Masai Mara experience

Visiting Masai Mara National Reserve and specifically witnessing the great wildebeest migration has always been on my bucket list.

To have only heard about the spectacular move of wild animals from the Serengeti National Park in Tanzania to the Mara in Kenya only raised my urge to witness what is documented as one of the Wonders of the World.

So when Kenya Tourism Board offered to take journalists to the reserve, I grabbed the opportunity to visit one of Kenya's leading holiday destinations.

We left Nairobi from Wilson Airport at around 10.30 am and landed at Mara-Ngerende Airstrip at around midday to cool refreshments and a Maasai dance before our short drive to the Fairmont Mara Safari Club.

In the fifteen minutes' drive to the hotel, we saw several hippos cooling themselves in the nearby Mara River river.

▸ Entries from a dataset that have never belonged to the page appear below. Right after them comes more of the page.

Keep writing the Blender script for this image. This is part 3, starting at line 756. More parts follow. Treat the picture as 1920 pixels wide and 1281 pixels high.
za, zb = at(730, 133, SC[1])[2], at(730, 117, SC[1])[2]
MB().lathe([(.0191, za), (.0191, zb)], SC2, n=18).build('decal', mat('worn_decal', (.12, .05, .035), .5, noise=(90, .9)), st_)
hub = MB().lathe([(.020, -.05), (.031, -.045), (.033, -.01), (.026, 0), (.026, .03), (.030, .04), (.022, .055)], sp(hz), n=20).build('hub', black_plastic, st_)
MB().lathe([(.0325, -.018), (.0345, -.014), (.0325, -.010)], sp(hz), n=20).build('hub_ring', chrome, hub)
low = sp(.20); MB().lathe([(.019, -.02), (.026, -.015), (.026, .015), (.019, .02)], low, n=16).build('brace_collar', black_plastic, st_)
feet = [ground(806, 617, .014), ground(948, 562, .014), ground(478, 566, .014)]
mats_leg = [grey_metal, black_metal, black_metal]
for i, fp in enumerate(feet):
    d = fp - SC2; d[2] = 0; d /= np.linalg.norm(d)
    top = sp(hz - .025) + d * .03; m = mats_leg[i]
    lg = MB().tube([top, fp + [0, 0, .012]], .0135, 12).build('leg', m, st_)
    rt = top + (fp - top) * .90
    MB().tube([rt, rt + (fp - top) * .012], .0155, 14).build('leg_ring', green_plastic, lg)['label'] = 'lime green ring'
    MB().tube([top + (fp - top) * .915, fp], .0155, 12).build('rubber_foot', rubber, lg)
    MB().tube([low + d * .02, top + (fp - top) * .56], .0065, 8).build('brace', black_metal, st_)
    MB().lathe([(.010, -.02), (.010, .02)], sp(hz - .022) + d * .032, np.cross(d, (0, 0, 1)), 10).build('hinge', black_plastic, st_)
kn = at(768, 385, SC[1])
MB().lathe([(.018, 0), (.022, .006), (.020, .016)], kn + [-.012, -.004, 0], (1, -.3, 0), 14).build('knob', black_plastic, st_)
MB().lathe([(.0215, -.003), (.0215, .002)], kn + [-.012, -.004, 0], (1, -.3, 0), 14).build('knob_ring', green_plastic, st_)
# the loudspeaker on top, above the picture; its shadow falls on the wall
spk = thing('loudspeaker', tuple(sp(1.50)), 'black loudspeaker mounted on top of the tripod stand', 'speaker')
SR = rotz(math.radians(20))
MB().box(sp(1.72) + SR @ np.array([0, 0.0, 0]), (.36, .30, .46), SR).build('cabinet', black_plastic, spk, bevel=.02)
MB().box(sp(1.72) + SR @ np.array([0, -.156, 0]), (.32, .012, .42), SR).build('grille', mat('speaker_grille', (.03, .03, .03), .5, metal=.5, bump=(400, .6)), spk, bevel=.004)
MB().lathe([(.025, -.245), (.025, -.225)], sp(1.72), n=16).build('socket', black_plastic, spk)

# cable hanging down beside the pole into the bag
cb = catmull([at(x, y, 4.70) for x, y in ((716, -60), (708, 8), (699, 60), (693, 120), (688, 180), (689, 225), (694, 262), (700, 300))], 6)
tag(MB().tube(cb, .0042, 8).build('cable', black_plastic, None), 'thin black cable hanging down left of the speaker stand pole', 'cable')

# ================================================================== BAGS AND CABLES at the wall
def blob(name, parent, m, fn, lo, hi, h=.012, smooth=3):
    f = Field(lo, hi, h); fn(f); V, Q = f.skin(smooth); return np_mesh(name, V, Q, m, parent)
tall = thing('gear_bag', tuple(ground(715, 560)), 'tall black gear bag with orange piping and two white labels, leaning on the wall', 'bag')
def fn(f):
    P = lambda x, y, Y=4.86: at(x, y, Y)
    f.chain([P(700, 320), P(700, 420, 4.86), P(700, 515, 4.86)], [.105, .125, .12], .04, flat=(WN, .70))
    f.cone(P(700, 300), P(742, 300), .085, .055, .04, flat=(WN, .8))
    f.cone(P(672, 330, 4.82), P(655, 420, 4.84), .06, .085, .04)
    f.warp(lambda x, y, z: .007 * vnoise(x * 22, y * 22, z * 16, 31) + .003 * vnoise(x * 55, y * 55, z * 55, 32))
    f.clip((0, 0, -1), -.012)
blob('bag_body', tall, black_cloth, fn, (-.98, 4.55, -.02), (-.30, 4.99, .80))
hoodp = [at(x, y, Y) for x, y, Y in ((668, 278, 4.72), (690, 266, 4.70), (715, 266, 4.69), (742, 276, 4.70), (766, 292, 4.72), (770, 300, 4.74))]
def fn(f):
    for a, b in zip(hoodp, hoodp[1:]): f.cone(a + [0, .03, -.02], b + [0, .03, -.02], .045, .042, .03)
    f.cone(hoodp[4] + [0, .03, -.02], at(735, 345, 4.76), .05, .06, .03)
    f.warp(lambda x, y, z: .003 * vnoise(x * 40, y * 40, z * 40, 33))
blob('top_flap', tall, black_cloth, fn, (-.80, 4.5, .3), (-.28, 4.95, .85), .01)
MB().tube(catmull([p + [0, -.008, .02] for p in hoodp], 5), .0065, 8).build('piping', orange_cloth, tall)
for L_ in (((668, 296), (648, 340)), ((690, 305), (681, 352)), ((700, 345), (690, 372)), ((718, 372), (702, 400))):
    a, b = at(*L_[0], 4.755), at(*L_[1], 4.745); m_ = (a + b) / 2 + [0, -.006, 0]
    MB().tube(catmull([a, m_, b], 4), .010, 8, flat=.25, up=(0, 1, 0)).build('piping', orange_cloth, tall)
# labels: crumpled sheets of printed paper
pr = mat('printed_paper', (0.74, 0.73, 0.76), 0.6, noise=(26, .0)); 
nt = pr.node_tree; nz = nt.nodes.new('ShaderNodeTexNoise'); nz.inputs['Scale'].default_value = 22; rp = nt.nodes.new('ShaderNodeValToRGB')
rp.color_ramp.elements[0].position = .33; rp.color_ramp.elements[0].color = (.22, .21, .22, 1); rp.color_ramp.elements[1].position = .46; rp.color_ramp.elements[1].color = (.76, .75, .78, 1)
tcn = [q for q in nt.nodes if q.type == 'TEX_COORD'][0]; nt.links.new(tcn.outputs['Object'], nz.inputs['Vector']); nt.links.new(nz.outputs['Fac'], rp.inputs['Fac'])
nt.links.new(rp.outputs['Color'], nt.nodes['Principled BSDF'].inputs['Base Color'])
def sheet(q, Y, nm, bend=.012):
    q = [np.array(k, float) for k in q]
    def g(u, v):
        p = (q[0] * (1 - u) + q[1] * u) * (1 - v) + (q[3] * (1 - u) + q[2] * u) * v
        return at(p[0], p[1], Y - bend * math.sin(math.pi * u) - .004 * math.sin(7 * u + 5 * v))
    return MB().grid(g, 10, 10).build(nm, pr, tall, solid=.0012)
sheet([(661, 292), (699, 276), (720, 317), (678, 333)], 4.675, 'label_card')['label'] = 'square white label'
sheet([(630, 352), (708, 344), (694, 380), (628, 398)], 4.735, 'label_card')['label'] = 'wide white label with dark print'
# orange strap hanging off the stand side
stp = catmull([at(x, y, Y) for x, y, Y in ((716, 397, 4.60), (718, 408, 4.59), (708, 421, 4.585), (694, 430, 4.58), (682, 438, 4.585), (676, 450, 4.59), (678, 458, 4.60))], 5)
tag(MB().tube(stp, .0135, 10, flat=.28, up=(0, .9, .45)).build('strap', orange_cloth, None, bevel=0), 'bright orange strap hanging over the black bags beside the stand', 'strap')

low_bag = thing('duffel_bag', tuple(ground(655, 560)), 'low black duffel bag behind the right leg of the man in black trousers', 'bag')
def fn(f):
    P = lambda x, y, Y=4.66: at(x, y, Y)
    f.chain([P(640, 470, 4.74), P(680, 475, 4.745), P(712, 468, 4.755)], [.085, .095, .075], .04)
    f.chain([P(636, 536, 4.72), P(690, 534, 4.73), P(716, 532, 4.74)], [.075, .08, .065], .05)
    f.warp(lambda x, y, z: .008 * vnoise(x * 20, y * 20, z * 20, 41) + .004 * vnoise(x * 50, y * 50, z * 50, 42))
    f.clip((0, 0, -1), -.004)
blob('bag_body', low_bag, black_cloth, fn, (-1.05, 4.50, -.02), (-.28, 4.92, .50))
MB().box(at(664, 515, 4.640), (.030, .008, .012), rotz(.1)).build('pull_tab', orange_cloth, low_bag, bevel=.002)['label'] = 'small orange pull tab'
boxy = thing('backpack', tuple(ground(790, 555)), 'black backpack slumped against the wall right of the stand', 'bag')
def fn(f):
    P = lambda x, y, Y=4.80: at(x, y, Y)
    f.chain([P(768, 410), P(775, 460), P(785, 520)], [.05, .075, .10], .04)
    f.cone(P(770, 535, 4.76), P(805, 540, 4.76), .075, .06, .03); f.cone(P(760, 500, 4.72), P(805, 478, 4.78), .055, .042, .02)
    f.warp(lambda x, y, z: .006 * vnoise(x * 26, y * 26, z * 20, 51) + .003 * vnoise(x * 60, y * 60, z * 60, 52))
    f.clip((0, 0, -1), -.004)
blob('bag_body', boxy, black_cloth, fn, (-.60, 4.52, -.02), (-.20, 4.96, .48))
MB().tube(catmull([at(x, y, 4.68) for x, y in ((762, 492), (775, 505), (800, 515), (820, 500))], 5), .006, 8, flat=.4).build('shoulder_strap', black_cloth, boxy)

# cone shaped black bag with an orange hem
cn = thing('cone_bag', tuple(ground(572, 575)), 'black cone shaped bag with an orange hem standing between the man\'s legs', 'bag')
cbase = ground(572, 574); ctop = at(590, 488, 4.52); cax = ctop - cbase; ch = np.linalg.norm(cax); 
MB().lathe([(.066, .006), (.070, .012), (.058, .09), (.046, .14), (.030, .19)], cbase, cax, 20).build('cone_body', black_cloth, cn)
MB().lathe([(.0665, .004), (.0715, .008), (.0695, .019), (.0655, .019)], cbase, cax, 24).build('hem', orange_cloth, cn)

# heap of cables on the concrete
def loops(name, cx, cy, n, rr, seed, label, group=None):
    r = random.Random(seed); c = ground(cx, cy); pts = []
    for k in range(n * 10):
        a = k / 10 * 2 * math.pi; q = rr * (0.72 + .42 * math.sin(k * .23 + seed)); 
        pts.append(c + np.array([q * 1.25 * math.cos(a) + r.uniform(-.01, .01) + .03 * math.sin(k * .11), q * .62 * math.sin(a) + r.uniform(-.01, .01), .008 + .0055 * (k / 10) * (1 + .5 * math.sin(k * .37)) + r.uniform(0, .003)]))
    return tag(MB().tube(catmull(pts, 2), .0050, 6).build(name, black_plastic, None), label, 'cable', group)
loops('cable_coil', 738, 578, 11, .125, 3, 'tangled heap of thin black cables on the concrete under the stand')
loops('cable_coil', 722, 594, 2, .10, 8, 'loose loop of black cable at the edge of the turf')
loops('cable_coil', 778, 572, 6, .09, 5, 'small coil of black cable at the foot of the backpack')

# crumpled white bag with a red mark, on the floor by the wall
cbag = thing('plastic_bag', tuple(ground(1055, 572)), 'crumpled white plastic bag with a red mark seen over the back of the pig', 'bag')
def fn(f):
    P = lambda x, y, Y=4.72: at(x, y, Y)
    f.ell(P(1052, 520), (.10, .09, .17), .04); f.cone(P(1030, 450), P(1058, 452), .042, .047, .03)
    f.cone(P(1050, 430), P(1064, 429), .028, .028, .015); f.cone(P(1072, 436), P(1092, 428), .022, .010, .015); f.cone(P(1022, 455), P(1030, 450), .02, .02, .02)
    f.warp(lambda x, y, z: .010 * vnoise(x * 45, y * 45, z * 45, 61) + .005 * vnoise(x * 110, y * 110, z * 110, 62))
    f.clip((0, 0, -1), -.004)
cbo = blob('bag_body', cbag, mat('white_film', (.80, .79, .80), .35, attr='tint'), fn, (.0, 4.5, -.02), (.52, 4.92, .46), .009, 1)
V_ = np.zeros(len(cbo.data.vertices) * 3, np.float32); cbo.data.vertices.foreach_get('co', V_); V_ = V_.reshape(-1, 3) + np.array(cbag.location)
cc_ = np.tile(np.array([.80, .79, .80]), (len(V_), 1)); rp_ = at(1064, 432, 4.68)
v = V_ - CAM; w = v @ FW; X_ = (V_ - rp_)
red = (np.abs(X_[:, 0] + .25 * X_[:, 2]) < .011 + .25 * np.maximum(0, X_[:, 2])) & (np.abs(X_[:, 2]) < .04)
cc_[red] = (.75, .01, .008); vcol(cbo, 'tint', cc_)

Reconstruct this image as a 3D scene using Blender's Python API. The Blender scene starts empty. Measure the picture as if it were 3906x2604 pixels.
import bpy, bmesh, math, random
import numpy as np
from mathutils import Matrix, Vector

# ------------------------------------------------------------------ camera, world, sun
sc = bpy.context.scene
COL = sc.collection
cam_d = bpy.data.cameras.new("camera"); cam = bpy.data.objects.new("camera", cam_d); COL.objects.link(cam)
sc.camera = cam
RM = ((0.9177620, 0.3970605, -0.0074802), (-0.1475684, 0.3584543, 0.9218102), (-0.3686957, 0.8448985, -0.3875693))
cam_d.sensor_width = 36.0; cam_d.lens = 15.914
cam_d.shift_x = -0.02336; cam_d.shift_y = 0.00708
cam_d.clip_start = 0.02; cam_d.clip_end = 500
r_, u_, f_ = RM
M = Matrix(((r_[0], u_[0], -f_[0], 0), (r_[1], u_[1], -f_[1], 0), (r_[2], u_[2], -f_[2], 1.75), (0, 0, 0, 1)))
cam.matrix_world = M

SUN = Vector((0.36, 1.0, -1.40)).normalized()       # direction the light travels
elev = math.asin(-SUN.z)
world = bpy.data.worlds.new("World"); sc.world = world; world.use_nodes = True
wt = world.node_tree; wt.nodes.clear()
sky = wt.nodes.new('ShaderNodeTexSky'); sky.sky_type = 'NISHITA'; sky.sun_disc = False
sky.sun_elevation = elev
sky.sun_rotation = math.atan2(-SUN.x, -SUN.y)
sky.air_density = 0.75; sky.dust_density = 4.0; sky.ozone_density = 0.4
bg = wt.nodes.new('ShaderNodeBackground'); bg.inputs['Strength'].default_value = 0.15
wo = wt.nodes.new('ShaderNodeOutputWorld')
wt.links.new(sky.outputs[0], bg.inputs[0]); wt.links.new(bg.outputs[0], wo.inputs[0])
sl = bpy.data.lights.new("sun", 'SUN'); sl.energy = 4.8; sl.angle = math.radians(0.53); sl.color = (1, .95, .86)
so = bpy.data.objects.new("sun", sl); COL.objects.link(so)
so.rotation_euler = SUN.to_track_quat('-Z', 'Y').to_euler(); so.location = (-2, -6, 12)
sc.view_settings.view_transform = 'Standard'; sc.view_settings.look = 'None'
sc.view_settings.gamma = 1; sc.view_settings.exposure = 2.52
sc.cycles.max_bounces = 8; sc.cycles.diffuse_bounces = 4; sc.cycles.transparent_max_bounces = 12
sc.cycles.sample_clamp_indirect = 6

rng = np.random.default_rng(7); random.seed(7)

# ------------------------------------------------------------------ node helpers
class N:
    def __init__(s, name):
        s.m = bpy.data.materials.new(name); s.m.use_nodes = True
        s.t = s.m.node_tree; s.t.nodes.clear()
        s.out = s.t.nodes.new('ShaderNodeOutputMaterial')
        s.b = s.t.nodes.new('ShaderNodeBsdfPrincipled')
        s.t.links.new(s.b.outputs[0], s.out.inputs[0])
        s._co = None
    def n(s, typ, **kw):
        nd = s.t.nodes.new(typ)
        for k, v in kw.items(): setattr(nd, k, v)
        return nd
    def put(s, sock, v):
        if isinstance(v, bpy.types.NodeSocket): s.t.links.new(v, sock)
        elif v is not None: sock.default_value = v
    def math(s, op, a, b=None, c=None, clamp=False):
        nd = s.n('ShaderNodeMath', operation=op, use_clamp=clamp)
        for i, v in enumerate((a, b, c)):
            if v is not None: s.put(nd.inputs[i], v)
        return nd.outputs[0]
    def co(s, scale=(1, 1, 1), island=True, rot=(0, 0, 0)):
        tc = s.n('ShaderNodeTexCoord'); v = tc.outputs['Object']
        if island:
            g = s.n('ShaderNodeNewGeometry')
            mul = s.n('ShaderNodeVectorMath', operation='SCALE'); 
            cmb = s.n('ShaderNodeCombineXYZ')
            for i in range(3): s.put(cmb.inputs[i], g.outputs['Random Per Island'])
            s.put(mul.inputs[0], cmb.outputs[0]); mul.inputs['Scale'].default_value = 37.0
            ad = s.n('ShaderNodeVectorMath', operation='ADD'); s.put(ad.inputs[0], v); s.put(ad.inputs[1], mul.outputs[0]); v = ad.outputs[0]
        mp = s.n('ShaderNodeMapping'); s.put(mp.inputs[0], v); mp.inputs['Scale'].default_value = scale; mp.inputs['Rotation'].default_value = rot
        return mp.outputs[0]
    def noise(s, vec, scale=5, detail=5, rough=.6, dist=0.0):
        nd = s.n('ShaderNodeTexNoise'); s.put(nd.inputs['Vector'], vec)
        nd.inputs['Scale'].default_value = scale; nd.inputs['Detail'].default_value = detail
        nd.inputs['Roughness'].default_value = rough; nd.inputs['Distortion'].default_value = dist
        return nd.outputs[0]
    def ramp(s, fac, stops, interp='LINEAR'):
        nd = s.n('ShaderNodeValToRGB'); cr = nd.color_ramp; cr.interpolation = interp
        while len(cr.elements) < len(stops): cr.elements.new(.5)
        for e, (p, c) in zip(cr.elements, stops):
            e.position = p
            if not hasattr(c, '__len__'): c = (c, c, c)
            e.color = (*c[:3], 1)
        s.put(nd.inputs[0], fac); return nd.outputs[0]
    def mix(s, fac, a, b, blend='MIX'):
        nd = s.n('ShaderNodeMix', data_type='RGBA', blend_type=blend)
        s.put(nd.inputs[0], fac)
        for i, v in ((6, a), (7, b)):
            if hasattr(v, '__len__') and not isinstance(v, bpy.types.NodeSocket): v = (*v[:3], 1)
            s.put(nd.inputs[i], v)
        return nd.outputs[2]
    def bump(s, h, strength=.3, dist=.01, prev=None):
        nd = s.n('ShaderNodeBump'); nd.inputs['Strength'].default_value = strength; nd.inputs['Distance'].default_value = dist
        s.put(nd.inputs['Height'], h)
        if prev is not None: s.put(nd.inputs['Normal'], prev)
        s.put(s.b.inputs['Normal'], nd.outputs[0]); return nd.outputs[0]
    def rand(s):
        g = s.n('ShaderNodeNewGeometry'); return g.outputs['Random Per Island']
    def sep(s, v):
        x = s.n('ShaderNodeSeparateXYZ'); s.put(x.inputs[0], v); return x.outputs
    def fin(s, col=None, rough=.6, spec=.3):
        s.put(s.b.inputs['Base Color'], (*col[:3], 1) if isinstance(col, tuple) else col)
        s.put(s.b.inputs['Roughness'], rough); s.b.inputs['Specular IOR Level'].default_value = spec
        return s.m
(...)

At the hotel, we checked into tents made of hard canvas. The tents are shaped like modern houses, complete with a four-poster bed and a modern, if not luxurious bathroom ensuite.

The view of the trees while from the patio was just beautiful, a panoramic view of hippos in the Mara River which runs below the hotel, was even better. The hotel is set on a raised part of the Mara.

After a late lunch, we split into groups of six for a game drive. My colleagues were equally excited, and our tour guide Mugo explained everything. He knows every animal and its characteristics. He showed us a harem of impalas protected by one ram, and we saw lone rams waiting for an opportunity to lead a harem.

We drove through the reserve to Kichwa Tembo Camp where we reached just before before sunset. Near the swimming pool were the African Warthogs which are tough and sturdy animals that graze while on their knees.

We aptly had a sun downer while watching the round sun setting and sending its yellow then golden orange rays into the horizon as it dipped.

The following day started with a lot of promise and the guarantee of seeing some, if not all, the Big Five and in the process, witness the wildebeest migration.

A few minutes into our morning game drive, we got a glimpse of a lone lioness. Thanks to our capable tour guide and driver we managed to move closer as it looked for a resting spot, clearly tired and well fed from a successful morning hunt.

Not far away was a cackle of hyenas and of a cast of vultures sharing the remains of an unlucky zebra, without any remorse. But that is nature works. One of the hyenas made good of the theatre by giving a hearty laugh after biting off a piece of the zebra's leg. He ran off with it.

At the Mara Conservation we saw a herd of elephants. One of the elephants was with her calf. The tow stirred our interest and we started to follow them. But when the protective mother saw our advancing vehicle, her motherly instincts kicked in and she stood between the vehicle and her calf.

A few minutes later, our driver got a radio call from a colleague who had espied three lions resting under a tree. The sound of our approaching tour van did not stir them at all and we figured they were obviously catching up on their "recommended" 20 hours of sleep after a good meal.

A few of metres away were a lion and a lioness which we were told had separated themselves from the pride because they were on a honeymoon.

We were all anxious to witness the migration, so we proceeded to the Mara River. Unfortunately, the animals had not yet started crossing because of the shifting climatic conditions being experienced in Tanzania. But we were lucky to spot a lone buffalo going for a drink in the river.

Lunch was served out in the wild. We then left to go and visit the only two white rhinos in Masai Mara. They are endangered, and are thus taken care of round the clock.

We saw the 17-year old female who weighs three tonnes and her son, who was born in 2008 at the Ol Choro Oirogua Conservancy.

Mother and son were grazing peacefully and we are told that the son is called Kofi Annan.

One of the rangers who take care of the rhinos approached them and caressed them to show us that they are not dangerous. We pluck some courage and take photos with the rhinos, but the fear never really disappears.

There are 19 black rhinos in the park, but unfortunately we did not get a chance to see one.

One of the interesting animals we encountered in the reserve and conservancy was the topi, which looks as if it has blue jeans and yellow socks. Topis take turns in watching out for predators by standing on higher ground such as an ant hill.

We also caught a glimpse of the hammerkop which builds the largest nest complete with several rooms such as a guest wing where it accommodates an owl to keep watch over the "palace" during the day.

There was so much to see and little time. But even if there was enough time, one can never have enough of the Mara, I told myself, as we prepared to make our way back to Nairobi after having a champagne breakfast.